Ryan Fazio is running for governor, and he is doing it the way he has done everything else in his political career: with the unglamorous insistence that the public has a right to know.
In Connecticut— where so much happens behind closed doors — pension fund investments, billion-dollar healthcare deals, and, most recently, the anti-local legislation known as 5002 — Fazio has made transparency his guiding principle.
“Al l of us as electricity consumers have been paying hundreds of millions of dollars a year in public benefits charges,” he said in a recent interview, referring to the quietly levied fees tucked into electric bills. “Until last year, nobody knew about this until I passed a new law that requires those charges to be itemized on every person’s utility bill. People were already upset that their electric bills are the third highest in the country — now they can see that about 20% of those bills are funding non-essential programs that have nothing to do with the electricity used in their homes and businesses.”
He sees this as the heart of the matter: sunlight, then reform.
His campaign reflects the same energy. Fazio started on August 13, when most of the state was at the beach. Forty-four days later, his campaign has raised around $100,000 from small donors — almost a third of the way to qualifying — outpacing other candidates on a per-day basis. “If we’re above $100,000 by filing day, we’ll be ahead of where the others were per day at the start of their fundraising,” he said. It is not the cash alone that is notable, but the campaign’s momentum from endorsements: from both the State Senate and State House Republican leaders and the most endorsements of any candidate from Eastern Connecticut—which has both the most Republican officials and is the farthest part of the state from Fazio’s senate district.
The candidate from Greenwich, sometimes criticized for being “too Fairfield County,” is drawing some of his strongest support from the other side of the state.
The timing of his message could hardly be sharper. The governor’s veto of House Bill 5002 — the most significant housing bill of his tenure — came after days of private consultations and a string of revealing text messages, now public through FOI requests. The messages showed legislators voting “no” for political reasons while privately urging the governor to sign the bill. “It totally exposes for everyone to see the whole ‘vote no but hope it passes’ strategy,” Fazio said. “You can’t make it up.”
For Fazio, this is the point. “People ask questions about how state government is operating,” he said. “They deserve answers.” In his telling, the public’s trust is not just eroded by bad decisions, but by the secrecy that precedes them.
He hears the same thing in every corner of the state — Southington, Old Lyme, Glastonbury — people who bring up 5002 and the question of local control without prompting. “Local control is important to people all across the state, more so than you would think,” he said. “The issues we emphasized in our Senate campaigns are the issues most important to people statewide.”
Governor Lamont’s office has promised a special session to revisit the bill.
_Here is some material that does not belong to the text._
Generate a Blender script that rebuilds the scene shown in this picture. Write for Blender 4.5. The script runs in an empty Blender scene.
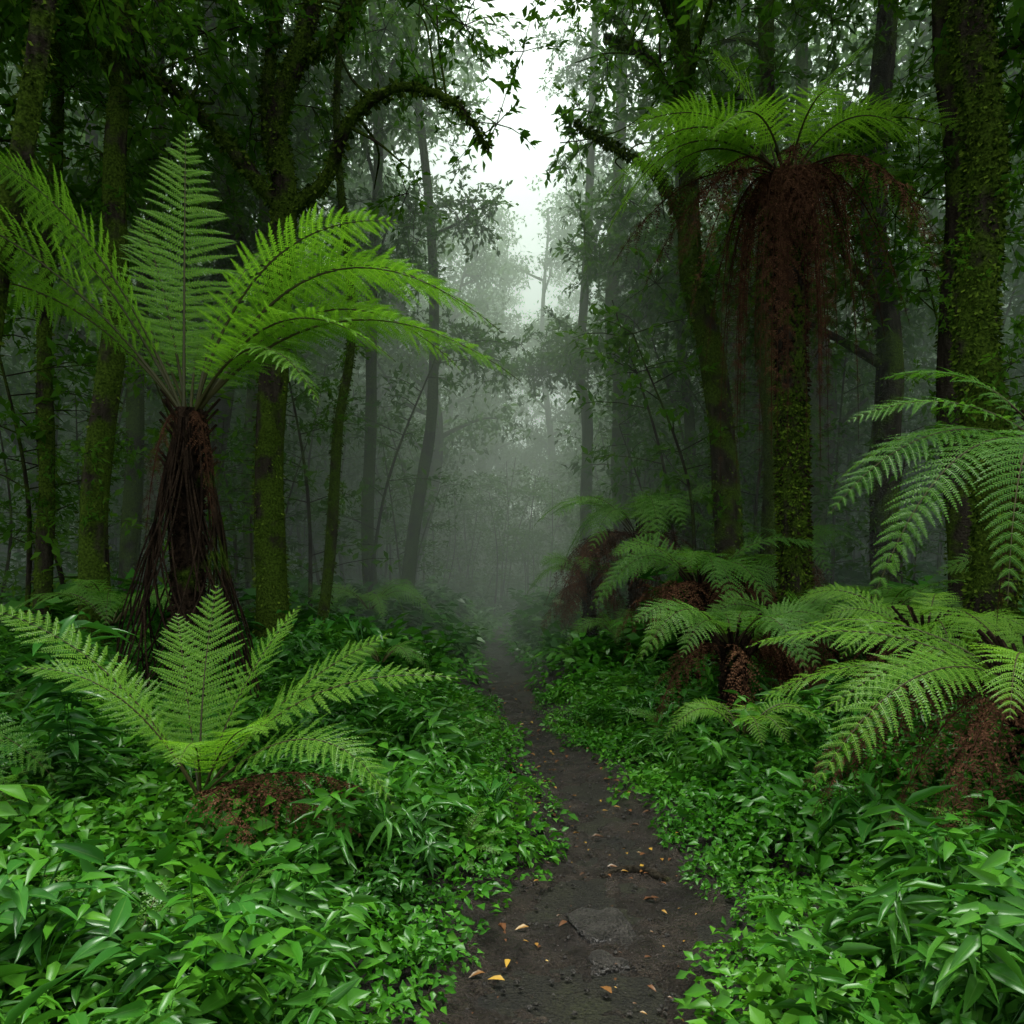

Fazio remains skeptical. “Nobody knows what’s going to happen — it’s very much between the administration and the majority leaders,” he said. “Everything keeps being done behind closed doors.”
This is where he draws his contrast. With such a vast majority, legislators vote NO understanding the bill will pass anyway. Then they quietly text the governor from the f loor urging him to sign the bill they just voted against so that their constituents won’t know.
Fazio says one of the jobs of a governor is to “open the windows.” He sees the public benefits charge as a case study.
“Transparency was vital to providing the public with an understanding of what was going on and why their electric bills are so high,” he said. “It’s also vital to actually passing legislation to cut those charges and make electricity more affordable — which is a top priority of mine.”
His critics call it inside baseball, the talk of policy wonks. But Fazio insists it is connecting. “I wasn’t sure one way or the other,” he admitted. “But it turns out people across Connecticut really care about these issues — and local control is a priority for them.”
What Fazio is learning is that the fight over 5002 is more than a fight over parking minimums or density unit counts. It is a referendum on how Connecticut governs itself — who listens, who explains, who decides.
Lamont’s veto, whatever its prudence, left members of his own party saying it will be hard to trust him in the next negotiation. Voters are watching — and Fazio is speaking to them in a language that sounds like the opposite of a backroom.
The official filing is not for another four days. But if his campaign continues at its current pace, and if the theme of sunlight continues to animate his travels — from Greenwich to Windham, from Ridgefield to Norwich — Fazio may find that his call for transparency and local decision making— transforms his fast start into a long haul.